= Task brief =
Read the lines below and count those that have the word "script". Respond with the number only.

= Data supplied =
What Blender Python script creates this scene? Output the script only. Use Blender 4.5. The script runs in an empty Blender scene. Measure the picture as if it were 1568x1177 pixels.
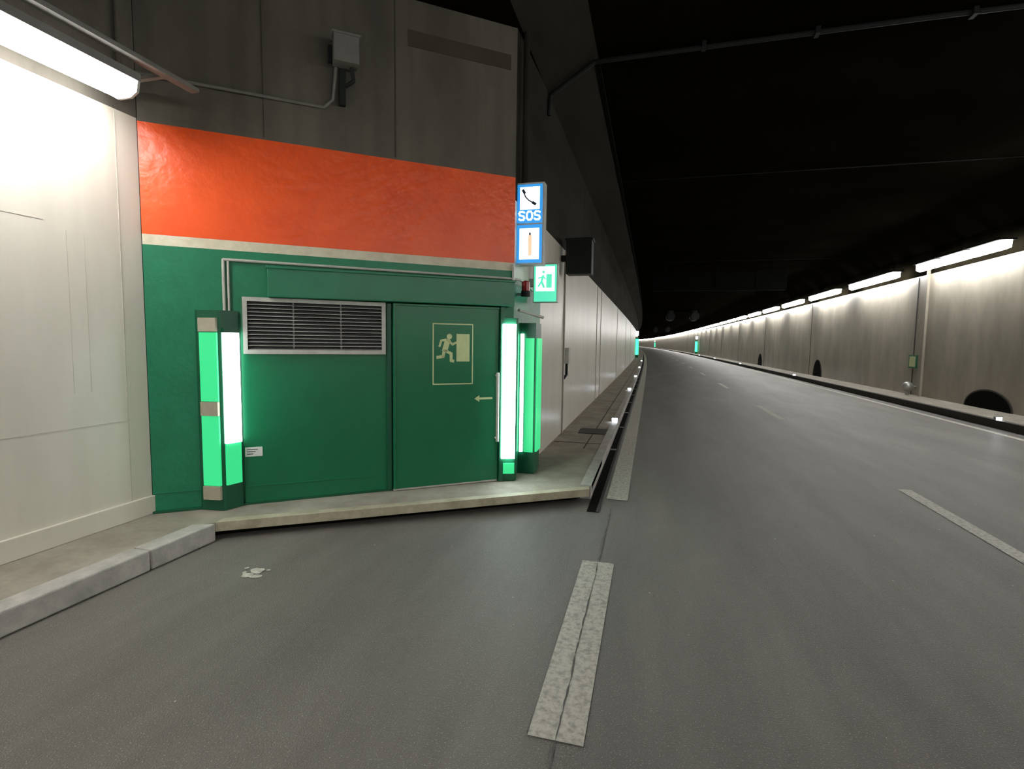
import bpy, bmesh, math, random
from mathutils import Vector, Matrix, Euler
random.seed(4)
S = bpy.context.scene
try:
    S.view_settings.view_transform = 'Standard'
    S.view_settings.look = 'None'
except Exception:
    pass

# ------------------------------------------------------------------ materials
def _n(nt, t, **kw):
    n = nt.nodes.new(t)
    for k, v in kw.items():
        setattr(n, k, v)
    return n

def mat(name, col, rough=0.5, metal=0.0, col2=None, nscale=3.0, stretch=(1, 1, 1), lo=0.35, hi=0.65,
        bump=0.0, bscale=40.0, speck=None, spscale=150.0, spth=0.72, spec=0.5, coat=0.0, stain=0.0, sscale=(6, 6, 0.35)):
    m = bpy.data.materials.new(name)
    m.use_nodes = True
    nt = m.node_tree
    b = nt.nodes['Principled BSDF']
    b.inputs['Roughness'].default_value = rough
    b.inputs['Metallic'].default_value = metal
    b.inputs['Specular IOR Level'].default_value = spec
    b.inputs['Coat Weight'].default_value = coat
    tc = _n(nt, 'ShaderNodeTexCoord')
    mp = _n(nt, 'ShaderNodeMapping')
    mp.inputs['Scale'].default_value = stretch
    nt.links.new(tc.outputs['Object'], mp.inputs['Vector'])
    if col2 is None:
        col2 = tuple(c * 0.82 for c in col)
    nz = _n(nt, 'ShaderNodeTexNoise')
    nz.inputs['Scale'].default_value = nscale
    nz.inputs['Detail'].default_value = 5
    nz.inputs['Roughness'].default_value = 0.65
    nt.links.new(mp.outputs['Vector'], nz.inputs['Vector'])
    rp = _n(nt, 'ShaderNodeValToRGB')
    rp.color_ramp.elements[0].position = lo
    rp.color_ramp.elements[1].position = hi
    rp.color_ramp.elements[0].color = (*col2, 1)
    rp.color_ramp.elements[1].color = (*col, 1)
    nt.links.new(nz.outputs['Fac'], rp.inputs['Fac'])
    out = rp.outputs['Color']
    if speck is not None:
        n2 = _n(nt, 'ShaderNodeTexNoise')
        n2.inputs['Scale'].default_value = spscale
        n2.inputs['Detail'].default_value = 2
        nt.links.new(tc.outputs['Object'], n2.inputs['Vector'])
        r2 = _n(nt, 'ShaderNodeValToRGB')
        r2.color_ramp.elements[0].position = spth - 0.08
        r2.color_ramp.elements[1].position = spth
        r2.color_ramp.elements[0].color = (0, 0, 0, 1)
        r2.color_ramp.elements[1].color = (1, 1, 1, 1)
        nt.links.new(n2.outputs['Fac'], r2.inputs['Fac'])
        mx = _n(nt, 'ShaderNodeMixRGB')
        mx.inputs['Color2'].default_value = (*speck, 1)
        nt.links.new(r2.outputs['Color'], mx.inputs['Fac'])
        nt.links.new(out, mx.inputs['Color1'])
        out = mx.outputs['Color']
    if stain > 0:
        n4 = _n(nt, 'ShaderNodeTexNoise')
        n4.inputs['Scale'].default_value = 1.0
        n4.inputs['Detail'].default_value = 4
        mp4 = _n(nt, 'ShaderNodeMapping')
        mp4.inputs['Scale'].default_value = sscale
        nt.links.new(tc.outputs['Object'], mp4.inputs['Vector'])
        nt.links.new(mp4.outputs['Vector'], n4.inputs['Vector'])
        r4 = _n(nt, 'ShaderNodeValToRGB')
        r4.color_ramp.elements[0].position = 0.42
        r4.color_ramp.elements[1].position = 0.62
        r4.color_ramp.elements[0].color = (1 - stain, 1 - stain, 1 - stain, 1)
        r4.color_ramp.elements[1].color = (1, 1, 1, 1)
        nt.links.new(n4.outputs['Fac'], r4.inputs['Fac'])
        mx4 = _n(nt, 'ShaderNodeMixRGB'); mx4.blend_type = 'MULTIPLY'
        mx4.inputs['Fac'].default_value = 1.0
        nt.links.new(out, mx4.inputs['Color1'])
        nt.links.new(r4.outputs['Color'], mx4.inputs['Color2'])
        out = mx4.outputs['Color']
    nt.links.new(out, b.inputs['Base Color'])
    if bump > 0:
        n3 = _n(nt, 'ShaderNodeTexNoise')
        n3.inputs['Scale'].default_value = bscale
        n3.inputs['Detail'].default_value = 3
        nt.links.new(tc.outputs['Object'], n3.inputs['Vector'])
        bp = _n(nt, 'ShaderNodeBump')
        bp.inputs['Strength'].default_value = bump
        bp.inputs['Distance'].default_value = 0.02
        nt.links.new(n3.outputs['Fac'], bp.inputs['Height'])
        nt.links.new(bp.outputs['Normal'], b.inputs['Normal'])
    return m

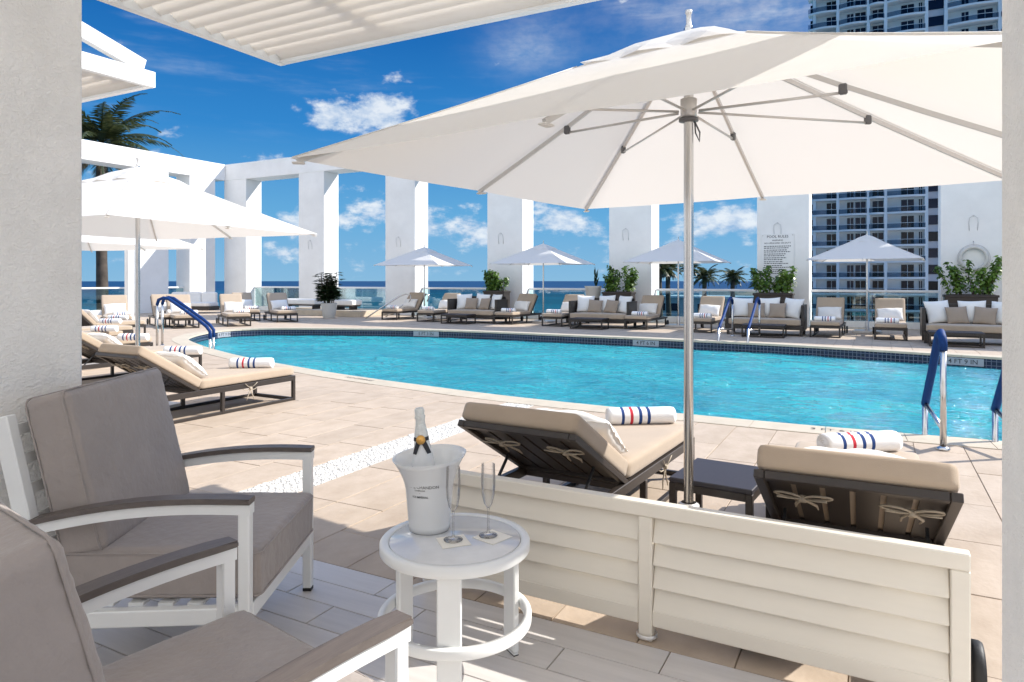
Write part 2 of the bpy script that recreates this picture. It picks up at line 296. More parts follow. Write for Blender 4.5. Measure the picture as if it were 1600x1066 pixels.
# ------------------------------------------------------------------ mesh helpers
class B:
    def __init__(s): s.bm = bmesh.new()
    def box(s, c, d, rot=None, bev=0, seg=1):
        r = bmesh.ops.create_cube(s.bm, size=1); vs = r['verts']
        bmesh.ops.scale(s.bm, vec=Vector(d), verts=vs)
        if bev:
            es = list({e for v in vs for e in v.link_edges})
            rr = bmesh.ops.bevel(s.bm, geom=es, offset=bev, segments=seg, affect='EDGES', profile=.5)
            vs = list({v for f in rr['faces'] for v in f.verts} | {v for v in vs if v.is_valid})
        m_ = Matrix.Translation(Vector(c))
        if rot is not None: m_ = m_ @ rot.to_4x4()
        bmesh.ops.transform(s.bm, matrix=m_, verts=vs); return s
    def bar(s, a, b, wx, wz, bev=0, up=Vector((0, 0, 1))):       # box beam from a to b
        a, b = Vector(a), Vector(b); d = b-a; L = d.length; y = d.normalized()
        x = y.cross(up)
        if x.length < 1e-4: x = Vector((1, 0, 0))
        x.normalize(); z = x.cross(y); rot = Matrix((x, y, z)).transposed()
        return s.box((a+b)/2, (wx, L, wz), rot, bev)
    def tube(s, pts, r, n=8, cap=True):
        pts = [Vector(p) for p in pts]; rings = []
        prev = None
        for i, p in enumerate(pts):
            t = (pts[min(i+1, len(pts)-1)] - pts[max(i-1, 0)]).normalized()
            if prev is None:
                x = t.orthogonal().normalized()
            else:
                x = (prev - t*prev.dot(t)).normalized()
            prev = x; y = t.cross(x); rr = r[i] if isinstance(r, (list, tuple)) else r
            rings.append([s.bm.verts.new(p + (x*math.cos(2*math.pi*k/n) + y*math.sin(2*math.pi*k/n))*rr) for k in range(n)])
        for a, b in zip(rings, rings[1:]):
            for k in range(n): f = s.bm.faces.new((a[k], a[(k+1) % n], b[(k+1) % n], b[k])); f.smooth = True
        if cap: s.bm.faces.new(rings[0][::-1]); s.bm.faces.new(rings[-1])
        return s
    def lathe(s, prof, n=32, c=(0, 0, 0), fn=None, cap=False):
        rings = []
        for (r, z) in prof:
            rings.append([s.bm.verts.new(Vector(c) + Vector((r*math.cos(2*math.pi*k/n), r*math.sin(2*math.pi*k/n), z + (fn(2*math.pi*k/n, r, z) if fn else 0)))) for k in range(n)])
        for a, b in zip(rings, rings[1:]):
            for k in range(n): f = s.bm.faces.new((a[k], a[(k+1) % n], b[(k+1) % n], b[k])); f.smooth = True
        if cap and prof[0][0] > .0005: s.bm.faces.new(rings[0][::-1])
        if cap and prof[-1][0] > .0005: s.bm.faces.new(rings[-1])
        return s
    def poly(s, pts):
        f = s.bm.faces.new([s.bm.verts.new(Vector(p)) for p in pts]); return f
    def prism(s, pts, z0, z1):
        a = [s.bm.verts.new((p[0], p[1], z0)) for p in pts]; b = [s.bm.verts.new((p[0], p[1], z1)) for p in pts]; n = len(pts)
        s.bm.faces.new(b); s.bm.faces.new(a[::-1])
        for k in range(n): s.bm.faces.new((a[k], a[(k+1) % n], b[(k+1) % n], b[k]))
        return s
    def mesh(s, name, m_):
        bmesh.ops.recalc_face_normals(s.bm, faces=s.bm.faces) if getattr(s, 'recalc', True) else None
        me = bpy.data.meshes.new(name); s.bm.to_mesh(me); s.bm.free(); me.materials.append(m_); return me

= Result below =
2